Ein weiteres Gelände-Gimmick hat der Mercedes G 6x6 zu bieten, den der Stuttgarter Hersteller in einer Kleinserie bauen will. Damit der Wagen in der Wüste oder im Schnee nicht einsinkt, lässt sich vom Steuer aus der Reifenluftdruck anpassen. Möglichst wenig Luft in den Pneus verspricht zum Beispiel auf Sand ein besseres Vorankommen. Nach der Wüstenfahrt sorgen ein eingebauter Kompressor, zwei Hochdrucktanks in den hinteren Kotflügeln und ein Knopfdruck dafür, dass der Sauerstoff wieder in die Reifen schießt.

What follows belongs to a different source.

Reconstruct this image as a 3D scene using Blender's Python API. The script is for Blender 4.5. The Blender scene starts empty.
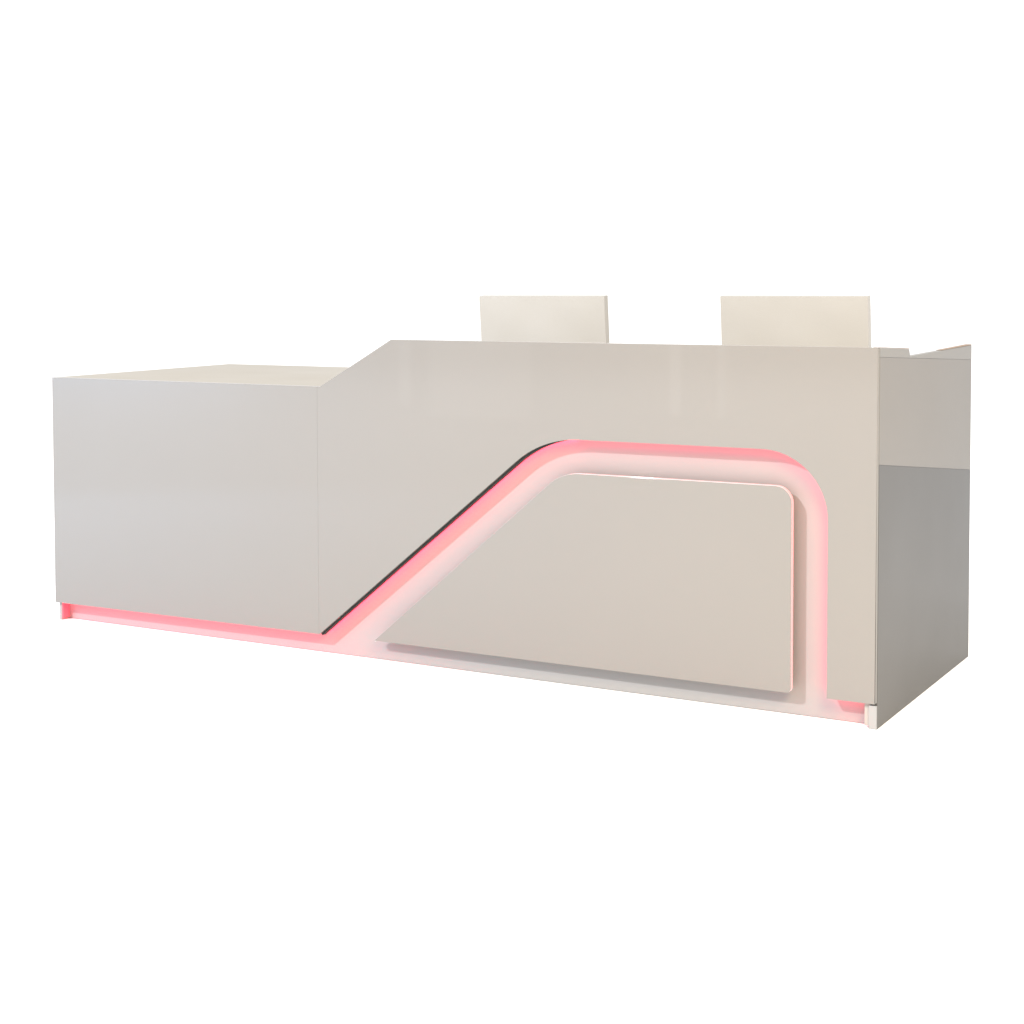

Auch die Kameras und Parksensoren, die sonst beim Rangieren in engen Parkhäusern helfen, lassen sich gut fürs Gelände nutzen: Bei Fahrzeugen wie dem Toyota Land Cruiser etwa wird in die Bildschirmdarstellung nicht nur der Lenkradeinschlag eingeblendet, um zwischen den Gesteinsbrocken gefährliche Fehler zu vermeiden. Überprüfen kann der Fahrer auch, ob das Dickschiff noch zwischen den zwei Baumstümpfen hindurch passt und Felsen flach genug oder Gräben nicht zu schmal sind.
Auf Unterhaltung mittels künstlicher Augen setzt die Mercedes-Designstudie GLA, die auf der Messe in Shanghai gezeigt wurde. Mit zwei Videokameras in den Dachholmen lässt sich jede Abenteuerfahrt live aufzeichnen und später auf dem Bordmonitor nacherleben. Weil SUV-Kunden ja angeblich gerne Mountainbike oder Ski fahren, können die Kameras auch demontiert und an einem Helm befestigt werden, verspricht Pressesprecherin Anja Wasserteurer.
Um seine echten Augen möglichst gut zu nutzen, braucht es vor allem eines: Licht. Weil selbst helle Xenon-Scheinwerfer im Gelände oft nicht ausreichen, gehören Zusatzscheinwerfer zur beliebten Offroad-Sonderausstattung. Der neue VW Amarok Canyon zum Beispiel hat einen Bügel an der Kabine, auf dem vier starke Strahler montiert sind, sagt Pressesprecher Jens Bobsien.
Thomas Schmitt vom Veranstalter der Messe Abenteuer Allrad beobachtet Accessoires wie Zusatzkameras mit einem Schmunzeln. Gemessen an den in Bad Kissingen gezeigten Umrüstungen seien solche Extras nur Anbauten „für Feierabend-Abenteurer“. Wer es ernst meine, benötige Dünenbleche für Sandfahrten oder Dachzelte für Übernachtungen jenseits der Zivilisation.
Auf der Messe gezeigt werden sollen auch Umbauten mit extremer Bodenfreiheit, mechanische Sperren für den Allradantrieb, spezielle Untersetzungsgetriebe und Schnorchel für den Einsatz in tiefen Wasserläufen, die am Fensterrahmen bis auf Dachhöhe führen. Über sie anstelle des Kühlergrills saugt der Motor seine Luft an. Selbst mobile Toiletten lassen sich nachrüsten.
Allerdings lohnt sich bei den Extras fürs Extreme mitunter ein Blick ins Cockpit von Baufahrzeugen. Der Schlauch, der im Fahrerhaus des neuen Mercedes-Lasters Arocs baumelt, wäre auch in manchem Geländewagen praktisch. An ihm hängt hinten ein Kompressor und vorne eine Pistole, mit der sich dreckige Fußräume per Druckluft säubern lassen. Auch im Geländewagen genügte ein Zischen - und die Spuren des Abenteuers wären beseitigt und das SUV wieder bereit für den Alltag.